Implications for programming:
the platform should simplify programming tasks - especially those where errors likely as in security, transactions, thread synchronization, memory management - and hide obscurities of the OS interface
programming does not have to be performed specifically for an OS but for a platform offering services and programming language that can access them
much programming will be done within a framework paradigm - where a system invokes application code and application code is supposed to provide prescribed behavior in prescribed entry points. This is very similar to writing a device driver.
Implications for client-server computing:
There is the middle tier where the logic of the server lives and it is separate from the OS and from the DB which it regards as some type of global resource.
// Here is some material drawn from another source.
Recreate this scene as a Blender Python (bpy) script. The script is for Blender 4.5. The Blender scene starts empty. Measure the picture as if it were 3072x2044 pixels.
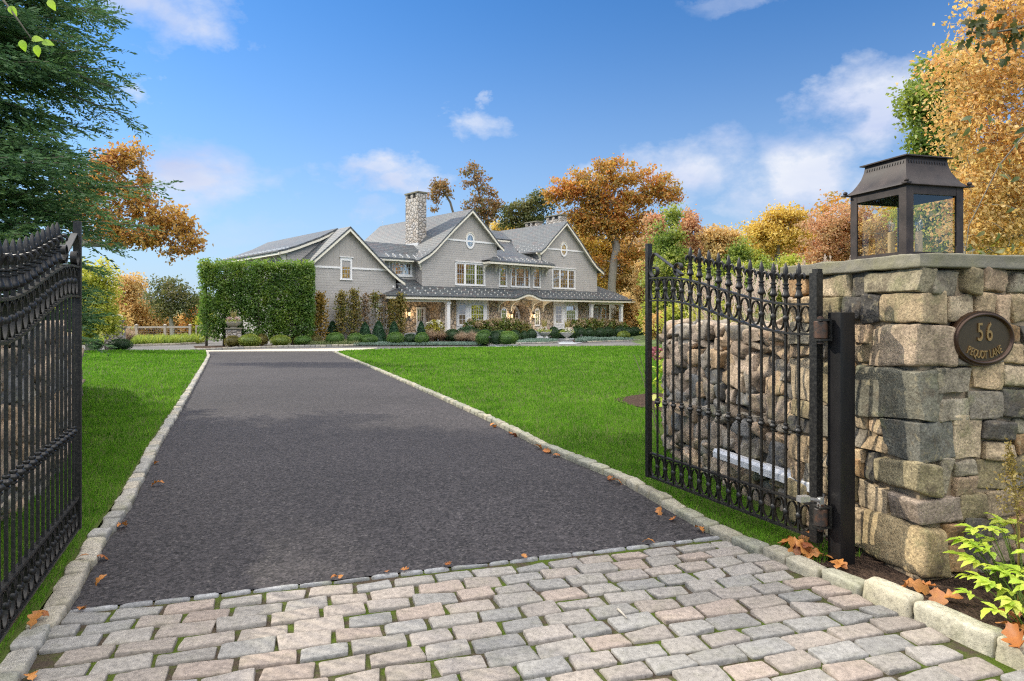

This middle tier has important functionality that has to be better designed than the OS and has now excellent implementations.
Implications for UNIX:
UNIX is an OS. OS is a system that arbitrates between a software program and hardware devices that realize its execution. This happens through a number of constructs such as virtual memory, file descriptors, threads, processes, files and their permissions, uid's, gid's, etc. They are well designed for operating computing hardware but not easy to program to. A platform such as Java/J2EE may in fact be the way in which much functionality will be delivered - making the underlying OS irrelevant and turning it into commodity.
Stated yet another way: In a computing system there are three well established operating components - filesystem, database, and OS (=processor(s)+memory). Filesystem is a hierarchical data store, database is a flexible programmable data store. The last one, the OS, has the most messy API and for that reason one looks for a "platform" to arbitrate programming. J2EE is one such platfrom which should be embraced by UNIX.